La radice di tutte queste recrudescenze di malcontento lagnoso è multipla anche se se ne può trovare il ceppo principale nell’ormai pochissima pazienza dei tifosi nei confronti della squadra, una pazienza vessata dalla mala gestione, dalle tante figure da pellegrini e dalle troppe sconfitte. Tuttavia, quel che ci balza più all’occhio è soprattutto la scarsissima capacità di un po’ tutti di approcciarsi e relazionarsi con un progetto tecnico degno di questo nome.

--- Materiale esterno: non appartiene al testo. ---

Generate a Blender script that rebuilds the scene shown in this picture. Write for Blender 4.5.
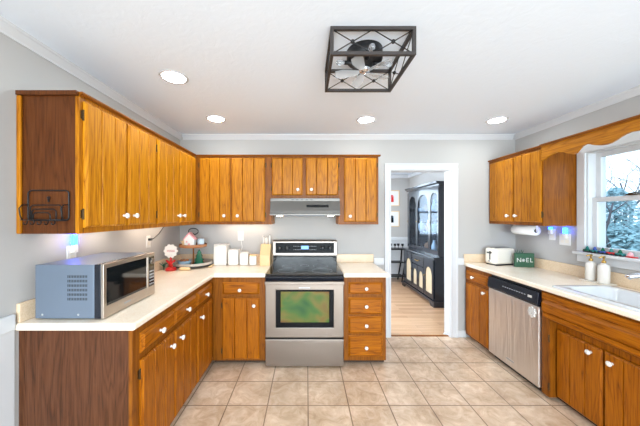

Diciamoci la verità: in quasi vent’anni di morattismo – militante, indifferente o mal tollerato che fosse – la parola progetto è stata usata fin troppo spesso e praticamente sempre a sproposito. L’Inter ’95-2013 non ha mai avuto un progetto pluriennale, mai. A meno di non voler considerare tale il cercare di comprare sempre e solo i giocatori più forti possibili per poi darne la gestione all’allenatore di turno, chiunque fosse, tendenzialmente infischiandosene totalmente dei desiderata tecnici di quest’ultimo, delle sue idee di gioco o della sua filosofia di lavoro. Ma chiedendogli invariabilmente risultati pressoché immediati. Pertanto è anche comprensibile (anche se non del tutto perdonabile) che il rapporto con la neonata Inter di de Boer sia piuttosto complesso, per l’appassionato medio di Biscione.
Il fatto è che il tecnico olandese – per formazione, cultura ed esperienze pregresse – si porta dietro in maniera quasi intrinseca la progettualità, perlomeno dal punto di vista del campo e della visione di gioco: è il primo a portarla all’Inter da decenni. Ciò fa di lui un mister che, per sua natura, va valutato nel medio e nel lungo termine, praticamente mai nel breve – e in questo caso si parlerebbe di brevissimo, tutto sommato. Già è un concetto alieno alla quasi totalità del calcio italiano, figuriamoci se si restringe il cerchio alla sola Inter.
I tifosi devono rendersene conto: nonostante tutte le premesse di giugno/luglio, anche in questa stagione ci sono stati tanti ribaltoni grossi, per non dire enormi, e una nuova fase della storia della società è stata posta in essere, parte tecnica inclusa. Dalle nostre parti è dura vedere delle realtà che cercano di costruire con calma, ponendo delle basi poco alla volta con lo scopo di diventare seriamente competitive nel giro di due o tre anni però è esattamente così che la Beneamata targata de Boer (e Suning) si sta comportando adesso e bisogna adattarcisi. È chiaro che sarebbe molto meglio completare tutte le transizioni del caso vincendo ogni benedetta partita ma, suvvia, parliamo di qualcosa che rimanga all’interno di uno scenario realistico.
In estrema sintesi, forse varrebbe la pena provare a contenere la bile e l’isteria perché la strada tracciata è quella giusta. Siamo d’accordo che è qualcosa di totalmente inusuale ma stiamo assistendo a una piccola rivoluzione nel modus operandi dell’Inter e nessun passaggio è mai del tutto indolore, quindi può capitare che ci si dovrà leccare le ferite ancora diverse volte da qui a maggio. L’importante è saperlo.